• [Work required] Everything from the first line down to the line containing "return (f(r), f(g), f(b), 1.0)" is to be retyped exactly, both ends included, with pictures left out.

• [Data shown]

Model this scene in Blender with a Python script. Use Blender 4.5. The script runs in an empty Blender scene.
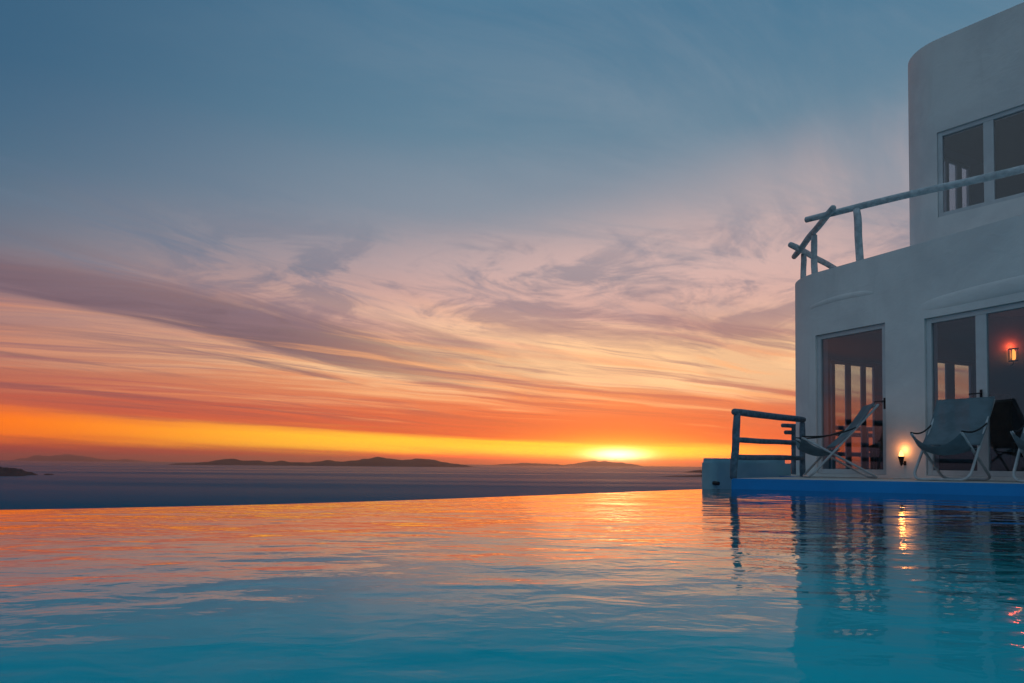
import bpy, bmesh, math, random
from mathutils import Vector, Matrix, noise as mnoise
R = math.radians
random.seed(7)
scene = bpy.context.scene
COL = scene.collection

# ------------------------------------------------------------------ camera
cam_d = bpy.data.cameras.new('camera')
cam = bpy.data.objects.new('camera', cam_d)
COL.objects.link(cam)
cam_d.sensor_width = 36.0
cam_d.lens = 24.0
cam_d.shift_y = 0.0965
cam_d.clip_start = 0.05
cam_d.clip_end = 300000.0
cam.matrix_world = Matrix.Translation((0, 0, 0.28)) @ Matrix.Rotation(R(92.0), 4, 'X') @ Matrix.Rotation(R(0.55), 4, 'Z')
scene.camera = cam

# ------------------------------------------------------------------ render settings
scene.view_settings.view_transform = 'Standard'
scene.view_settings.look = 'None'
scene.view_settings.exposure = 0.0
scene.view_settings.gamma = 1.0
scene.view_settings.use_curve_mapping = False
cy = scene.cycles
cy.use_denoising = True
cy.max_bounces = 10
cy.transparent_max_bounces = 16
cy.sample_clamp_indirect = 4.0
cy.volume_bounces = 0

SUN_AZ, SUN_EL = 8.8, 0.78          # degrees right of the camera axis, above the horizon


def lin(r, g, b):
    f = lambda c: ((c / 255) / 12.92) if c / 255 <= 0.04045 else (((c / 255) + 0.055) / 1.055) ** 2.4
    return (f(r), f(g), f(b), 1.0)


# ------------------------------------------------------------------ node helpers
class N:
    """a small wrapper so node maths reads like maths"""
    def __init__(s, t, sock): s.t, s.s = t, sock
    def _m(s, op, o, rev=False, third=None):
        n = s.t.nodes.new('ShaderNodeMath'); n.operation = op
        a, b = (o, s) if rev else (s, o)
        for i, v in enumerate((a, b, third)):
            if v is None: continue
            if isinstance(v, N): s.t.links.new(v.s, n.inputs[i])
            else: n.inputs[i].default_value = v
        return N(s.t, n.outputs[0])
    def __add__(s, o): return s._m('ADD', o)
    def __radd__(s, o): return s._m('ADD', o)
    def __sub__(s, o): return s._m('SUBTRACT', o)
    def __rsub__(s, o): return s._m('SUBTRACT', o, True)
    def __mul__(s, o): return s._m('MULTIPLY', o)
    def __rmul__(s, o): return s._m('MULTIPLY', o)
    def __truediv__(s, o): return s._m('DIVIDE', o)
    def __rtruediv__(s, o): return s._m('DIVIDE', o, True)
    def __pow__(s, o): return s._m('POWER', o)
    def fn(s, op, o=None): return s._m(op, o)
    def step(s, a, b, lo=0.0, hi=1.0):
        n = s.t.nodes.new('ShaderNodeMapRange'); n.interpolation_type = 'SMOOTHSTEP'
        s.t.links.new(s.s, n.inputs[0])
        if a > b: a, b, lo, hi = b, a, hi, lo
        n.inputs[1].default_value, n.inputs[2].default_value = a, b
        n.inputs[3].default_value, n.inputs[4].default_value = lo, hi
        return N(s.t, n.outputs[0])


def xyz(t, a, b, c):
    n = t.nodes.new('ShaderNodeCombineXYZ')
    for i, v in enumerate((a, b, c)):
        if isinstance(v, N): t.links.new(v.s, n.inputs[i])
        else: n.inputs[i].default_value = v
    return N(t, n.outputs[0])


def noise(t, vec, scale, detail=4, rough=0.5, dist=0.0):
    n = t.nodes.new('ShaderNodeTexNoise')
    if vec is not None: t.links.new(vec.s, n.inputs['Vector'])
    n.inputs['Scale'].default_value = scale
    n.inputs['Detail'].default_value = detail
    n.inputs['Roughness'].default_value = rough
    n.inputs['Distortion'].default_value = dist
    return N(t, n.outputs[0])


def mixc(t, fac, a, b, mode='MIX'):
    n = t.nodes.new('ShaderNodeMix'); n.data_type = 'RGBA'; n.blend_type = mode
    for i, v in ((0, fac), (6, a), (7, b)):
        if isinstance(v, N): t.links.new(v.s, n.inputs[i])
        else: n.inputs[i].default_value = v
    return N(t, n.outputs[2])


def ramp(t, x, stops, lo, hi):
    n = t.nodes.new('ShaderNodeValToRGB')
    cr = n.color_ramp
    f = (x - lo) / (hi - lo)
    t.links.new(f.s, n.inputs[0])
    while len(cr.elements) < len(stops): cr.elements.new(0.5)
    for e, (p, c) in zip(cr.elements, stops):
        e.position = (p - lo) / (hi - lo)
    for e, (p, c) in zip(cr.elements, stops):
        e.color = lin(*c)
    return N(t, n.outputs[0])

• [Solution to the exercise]
Model this scene in Blender with a Python script. Use Blender 4.5. The script runs in an empty Blender scene.
import bpy, bmesh, math, random
from mathutils import Vector, Matrix, noise as mnoise
R = math.radians
random.seed(7)
scene = bpy.context.scene
COL = scene.collection

# ------------------------------------------------------------------ camera
cam_d = bpy.data.cameras.new('camera')
cam = bpy.data.objects.new('camera', cam_d)
COL.objects.link(cam)
cam_d.sensor_width = 36.0
cam_d.lens = 24.0
cam_d.shift_y = 0.0965
cam_d.clip_start = 0.05
cam_d.clip_end = 300000.0
cam.matrix_world = Matrix.Translation((0, 0, 0.28)) @ Matrix.Rotation(R(92.0), 4, 'X') @ Matrix.Rotation(R(0.55), 4, 'Z')
scene.camera = cam

# ------------------------------------------------------------------ render settings
scene.view_settings.view_transform = 'Standard'
scene.view_settings.look = 'None'
scene.view_settings.exposure = 0.0
scene.view_settings.gamma = 1.0
scene.view_settings.use_curve_mapping = False
cy = scene.cycles
cy.use_denoising = True
cy.max_bounces = 10
cy.transparent_max_bounces = 16
cy.sample_clamp_indirect = 4.0
cy.volume_bounces = 0

SUN_AZ, SUN_EL = 8.8, 0.78          # degrees right of the camera axis, above the horizon


def lin(r, g, b):
    f = lambda c: ((c / 255) / 12.92) if c / 255 <= 0.04045 else (((c / 255) + 0.055) / 1.055) ** 2.4
    return (f(r), f(g), f(b), 1.0)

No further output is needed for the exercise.